#### Written request
Return the first line, the line containing "scene.camera = cam", and every line between them, exactly as they stand.
[start of Information given]
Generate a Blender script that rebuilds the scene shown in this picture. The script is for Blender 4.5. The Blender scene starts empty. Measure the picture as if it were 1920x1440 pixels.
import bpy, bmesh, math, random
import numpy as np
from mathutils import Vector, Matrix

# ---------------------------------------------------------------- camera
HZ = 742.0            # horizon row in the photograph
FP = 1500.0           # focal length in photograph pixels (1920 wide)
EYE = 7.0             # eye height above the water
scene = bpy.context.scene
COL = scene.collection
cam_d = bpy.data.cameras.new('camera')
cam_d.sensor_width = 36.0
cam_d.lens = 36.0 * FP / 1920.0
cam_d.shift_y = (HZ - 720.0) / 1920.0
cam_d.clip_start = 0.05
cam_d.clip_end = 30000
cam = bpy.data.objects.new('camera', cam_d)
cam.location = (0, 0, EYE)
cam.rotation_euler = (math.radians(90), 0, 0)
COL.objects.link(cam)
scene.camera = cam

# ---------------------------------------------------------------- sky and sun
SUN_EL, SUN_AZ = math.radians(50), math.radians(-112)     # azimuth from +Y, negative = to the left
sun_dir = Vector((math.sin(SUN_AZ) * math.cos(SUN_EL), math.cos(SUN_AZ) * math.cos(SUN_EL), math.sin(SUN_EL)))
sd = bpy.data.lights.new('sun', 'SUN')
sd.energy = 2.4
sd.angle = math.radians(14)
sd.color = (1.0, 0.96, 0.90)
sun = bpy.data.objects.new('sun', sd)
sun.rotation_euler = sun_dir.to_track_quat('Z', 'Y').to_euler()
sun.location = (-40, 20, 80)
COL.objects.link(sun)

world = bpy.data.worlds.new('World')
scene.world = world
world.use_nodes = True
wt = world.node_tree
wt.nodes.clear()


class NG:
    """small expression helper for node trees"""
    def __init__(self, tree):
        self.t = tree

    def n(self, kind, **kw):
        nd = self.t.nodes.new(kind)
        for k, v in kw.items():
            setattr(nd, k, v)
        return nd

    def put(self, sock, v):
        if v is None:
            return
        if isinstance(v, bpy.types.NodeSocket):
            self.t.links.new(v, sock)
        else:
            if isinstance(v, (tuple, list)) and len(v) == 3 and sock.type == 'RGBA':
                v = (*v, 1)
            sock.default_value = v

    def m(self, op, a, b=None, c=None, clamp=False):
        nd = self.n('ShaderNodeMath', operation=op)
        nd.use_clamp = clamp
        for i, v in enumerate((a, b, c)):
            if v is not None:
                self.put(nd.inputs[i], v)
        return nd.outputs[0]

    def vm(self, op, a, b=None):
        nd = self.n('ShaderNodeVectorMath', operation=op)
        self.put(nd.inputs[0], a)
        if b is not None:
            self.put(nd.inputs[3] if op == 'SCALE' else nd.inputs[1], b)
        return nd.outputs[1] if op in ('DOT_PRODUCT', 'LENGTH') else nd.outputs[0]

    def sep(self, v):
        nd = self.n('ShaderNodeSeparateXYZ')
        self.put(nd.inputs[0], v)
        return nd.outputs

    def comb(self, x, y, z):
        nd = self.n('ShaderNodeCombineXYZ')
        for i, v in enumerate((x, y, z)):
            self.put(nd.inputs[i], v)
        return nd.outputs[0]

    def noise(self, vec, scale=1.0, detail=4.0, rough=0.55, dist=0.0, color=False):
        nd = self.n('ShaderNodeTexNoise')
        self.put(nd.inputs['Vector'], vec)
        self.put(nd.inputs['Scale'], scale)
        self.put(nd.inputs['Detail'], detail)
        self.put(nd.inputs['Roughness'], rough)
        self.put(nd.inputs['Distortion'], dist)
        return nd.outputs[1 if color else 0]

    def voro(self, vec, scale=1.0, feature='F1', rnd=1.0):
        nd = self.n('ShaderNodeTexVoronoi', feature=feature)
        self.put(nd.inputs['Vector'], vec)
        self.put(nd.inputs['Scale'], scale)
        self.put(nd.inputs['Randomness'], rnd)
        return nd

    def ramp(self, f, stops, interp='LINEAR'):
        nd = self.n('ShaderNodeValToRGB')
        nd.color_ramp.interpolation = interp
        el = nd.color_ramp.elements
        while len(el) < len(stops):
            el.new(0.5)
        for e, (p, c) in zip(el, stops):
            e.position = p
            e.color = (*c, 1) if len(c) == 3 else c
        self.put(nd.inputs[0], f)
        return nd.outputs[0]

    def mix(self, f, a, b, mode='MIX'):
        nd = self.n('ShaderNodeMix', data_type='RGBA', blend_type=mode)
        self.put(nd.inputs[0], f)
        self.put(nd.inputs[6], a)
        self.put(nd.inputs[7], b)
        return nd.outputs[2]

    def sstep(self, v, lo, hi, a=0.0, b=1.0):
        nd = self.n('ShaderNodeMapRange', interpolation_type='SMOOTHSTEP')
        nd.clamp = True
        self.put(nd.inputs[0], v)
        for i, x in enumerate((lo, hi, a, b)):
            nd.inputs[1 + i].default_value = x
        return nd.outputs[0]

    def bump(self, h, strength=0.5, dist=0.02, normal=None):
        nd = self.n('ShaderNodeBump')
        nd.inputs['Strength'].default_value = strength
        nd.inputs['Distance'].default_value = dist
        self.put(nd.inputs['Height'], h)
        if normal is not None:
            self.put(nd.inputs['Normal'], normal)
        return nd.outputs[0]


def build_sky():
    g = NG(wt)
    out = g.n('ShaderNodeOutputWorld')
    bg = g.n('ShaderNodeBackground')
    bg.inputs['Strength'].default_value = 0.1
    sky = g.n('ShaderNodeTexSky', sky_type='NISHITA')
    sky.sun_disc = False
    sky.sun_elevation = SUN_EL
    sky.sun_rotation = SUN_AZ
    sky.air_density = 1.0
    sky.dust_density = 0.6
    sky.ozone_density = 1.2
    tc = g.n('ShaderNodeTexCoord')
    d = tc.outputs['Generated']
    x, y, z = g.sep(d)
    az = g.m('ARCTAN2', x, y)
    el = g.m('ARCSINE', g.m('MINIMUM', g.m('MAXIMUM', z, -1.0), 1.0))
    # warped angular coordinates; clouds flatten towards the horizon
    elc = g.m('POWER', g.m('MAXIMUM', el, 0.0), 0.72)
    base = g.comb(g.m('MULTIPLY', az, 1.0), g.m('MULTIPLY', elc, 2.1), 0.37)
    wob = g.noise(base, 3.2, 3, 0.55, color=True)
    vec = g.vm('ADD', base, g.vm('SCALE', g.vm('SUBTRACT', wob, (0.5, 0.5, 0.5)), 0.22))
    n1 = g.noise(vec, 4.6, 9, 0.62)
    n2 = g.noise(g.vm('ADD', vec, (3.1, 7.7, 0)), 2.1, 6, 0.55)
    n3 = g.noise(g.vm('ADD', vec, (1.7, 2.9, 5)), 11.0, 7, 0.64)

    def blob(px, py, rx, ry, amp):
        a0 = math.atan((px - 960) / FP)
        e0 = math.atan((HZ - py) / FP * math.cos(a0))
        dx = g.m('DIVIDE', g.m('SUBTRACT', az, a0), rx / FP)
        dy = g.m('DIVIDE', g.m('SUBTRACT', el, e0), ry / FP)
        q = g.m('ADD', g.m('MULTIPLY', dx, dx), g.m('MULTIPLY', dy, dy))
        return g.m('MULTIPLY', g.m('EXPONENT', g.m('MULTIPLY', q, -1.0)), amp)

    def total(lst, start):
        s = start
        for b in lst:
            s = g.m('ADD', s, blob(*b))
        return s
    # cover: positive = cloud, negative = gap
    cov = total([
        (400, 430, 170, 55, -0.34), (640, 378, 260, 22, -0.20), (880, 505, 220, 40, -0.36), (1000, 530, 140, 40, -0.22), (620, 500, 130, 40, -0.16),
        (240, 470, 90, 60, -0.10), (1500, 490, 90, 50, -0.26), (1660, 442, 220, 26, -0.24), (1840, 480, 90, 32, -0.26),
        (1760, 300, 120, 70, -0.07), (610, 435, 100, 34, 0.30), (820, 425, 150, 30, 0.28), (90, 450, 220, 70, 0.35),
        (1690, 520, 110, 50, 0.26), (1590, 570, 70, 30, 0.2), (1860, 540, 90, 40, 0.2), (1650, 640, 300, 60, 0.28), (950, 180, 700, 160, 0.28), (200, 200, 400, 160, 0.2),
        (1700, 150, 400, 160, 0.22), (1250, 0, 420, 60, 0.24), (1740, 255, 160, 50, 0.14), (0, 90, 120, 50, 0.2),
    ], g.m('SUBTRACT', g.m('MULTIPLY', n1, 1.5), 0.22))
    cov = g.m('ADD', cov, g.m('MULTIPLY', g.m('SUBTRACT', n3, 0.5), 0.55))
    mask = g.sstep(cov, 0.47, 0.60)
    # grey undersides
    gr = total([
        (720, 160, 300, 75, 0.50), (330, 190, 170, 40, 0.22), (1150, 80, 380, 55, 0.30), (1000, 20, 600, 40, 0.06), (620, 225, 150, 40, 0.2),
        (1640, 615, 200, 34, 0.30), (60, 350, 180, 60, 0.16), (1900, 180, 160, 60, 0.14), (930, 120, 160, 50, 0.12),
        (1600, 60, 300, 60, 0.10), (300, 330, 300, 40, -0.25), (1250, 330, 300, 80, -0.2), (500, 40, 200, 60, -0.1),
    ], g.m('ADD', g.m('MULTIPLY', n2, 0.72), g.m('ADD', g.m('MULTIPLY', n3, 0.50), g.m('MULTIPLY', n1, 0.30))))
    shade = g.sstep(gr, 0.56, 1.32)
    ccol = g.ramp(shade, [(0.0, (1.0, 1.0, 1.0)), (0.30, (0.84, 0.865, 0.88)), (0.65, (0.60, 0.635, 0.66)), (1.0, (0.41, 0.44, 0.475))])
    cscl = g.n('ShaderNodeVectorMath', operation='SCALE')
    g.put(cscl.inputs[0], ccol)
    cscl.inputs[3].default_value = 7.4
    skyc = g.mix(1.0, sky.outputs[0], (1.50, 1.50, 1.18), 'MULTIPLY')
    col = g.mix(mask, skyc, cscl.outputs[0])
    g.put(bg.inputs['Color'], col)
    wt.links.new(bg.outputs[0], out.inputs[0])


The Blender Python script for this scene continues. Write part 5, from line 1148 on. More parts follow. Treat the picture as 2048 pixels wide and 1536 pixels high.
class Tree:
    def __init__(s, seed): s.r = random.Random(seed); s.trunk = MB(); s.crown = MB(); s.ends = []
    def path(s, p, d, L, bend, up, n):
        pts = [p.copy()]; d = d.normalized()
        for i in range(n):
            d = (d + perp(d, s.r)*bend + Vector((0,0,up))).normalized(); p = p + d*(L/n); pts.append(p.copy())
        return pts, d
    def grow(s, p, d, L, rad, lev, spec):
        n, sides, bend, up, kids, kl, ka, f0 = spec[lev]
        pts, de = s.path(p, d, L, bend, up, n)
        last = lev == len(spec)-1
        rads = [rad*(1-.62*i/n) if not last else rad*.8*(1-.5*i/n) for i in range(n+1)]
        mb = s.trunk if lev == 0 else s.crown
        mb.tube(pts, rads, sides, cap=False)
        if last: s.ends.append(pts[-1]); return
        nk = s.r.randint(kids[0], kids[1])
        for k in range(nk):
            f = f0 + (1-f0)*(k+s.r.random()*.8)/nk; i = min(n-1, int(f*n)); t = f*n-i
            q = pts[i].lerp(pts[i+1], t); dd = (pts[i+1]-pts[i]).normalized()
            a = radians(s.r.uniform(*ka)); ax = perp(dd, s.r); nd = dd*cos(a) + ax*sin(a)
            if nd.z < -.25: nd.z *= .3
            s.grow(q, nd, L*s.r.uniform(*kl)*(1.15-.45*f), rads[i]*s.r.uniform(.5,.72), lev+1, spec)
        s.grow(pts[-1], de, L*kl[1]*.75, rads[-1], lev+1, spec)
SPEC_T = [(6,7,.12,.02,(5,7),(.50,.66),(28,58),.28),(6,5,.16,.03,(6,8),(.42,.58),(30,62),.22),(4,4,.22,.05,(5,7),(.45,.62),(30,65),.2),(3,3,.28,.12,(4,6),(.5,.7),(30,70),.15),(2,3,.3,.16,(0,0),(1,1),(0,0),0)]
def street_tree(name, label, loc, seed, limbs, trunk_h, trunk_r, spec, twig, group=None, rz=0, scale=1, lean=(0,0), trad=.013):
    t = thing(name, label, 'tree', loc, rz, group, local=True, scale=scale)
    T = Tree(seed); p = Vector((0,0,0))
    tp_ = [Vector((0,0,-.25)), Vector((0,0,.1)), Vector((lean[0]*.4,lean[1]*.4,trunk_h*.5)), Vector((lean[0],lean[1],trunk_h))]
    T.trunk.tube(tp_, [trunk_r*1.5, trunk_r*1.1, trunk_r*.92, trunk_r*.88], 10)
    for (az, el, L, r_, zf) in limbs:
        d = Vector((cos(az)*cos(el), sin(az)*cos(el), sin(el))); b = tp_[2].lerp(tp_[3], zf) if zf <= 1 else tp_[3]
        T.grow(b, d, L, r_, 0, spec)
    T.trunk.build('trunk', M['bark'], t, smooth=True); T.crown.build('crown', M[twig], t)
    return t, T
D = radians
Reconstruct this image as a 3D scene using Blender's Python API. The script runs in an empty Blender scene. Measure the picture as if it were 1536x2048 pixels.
[end of Information given]
#### Response to this exercise
Generate a Blender script that rebuilds the scene shown in this picture. The script is for Blender 4.5. The Blender scene starts empty. Measure the picture as if it were 1920x1440 pixels.
import bpy, bmesh, math, random
import numpy as np
from mathutils import Vector, Matrix

# ---------------------------------------------------------------- camera
HZ = 742.0            # horizon row in the photograph
FP = 1500.0           # focal length in photograph pixels (1920 wide)
EYE = 7.0             # eye height above the water
scene = bpy.context.scene
COL = scene.collection
cam_d = bpy.data.cameras.new('camera')
cam_d.sensor_width = 36.0
cam_d.lens = 36.0 * FP / 1920.0
cam_d.shift_y = (HZ - 720.0) / 1920.0
cam_d.clip_start = 0.05
cam_d.clip_end = 30000
cam = bpy.data.objects.new('camera', cam_d)
cam.location = (0, 0, EYE)
cam.rotation_euler = (math.radians(90), 0, 0)
COL.objects.link(cam)
scene.camera = cam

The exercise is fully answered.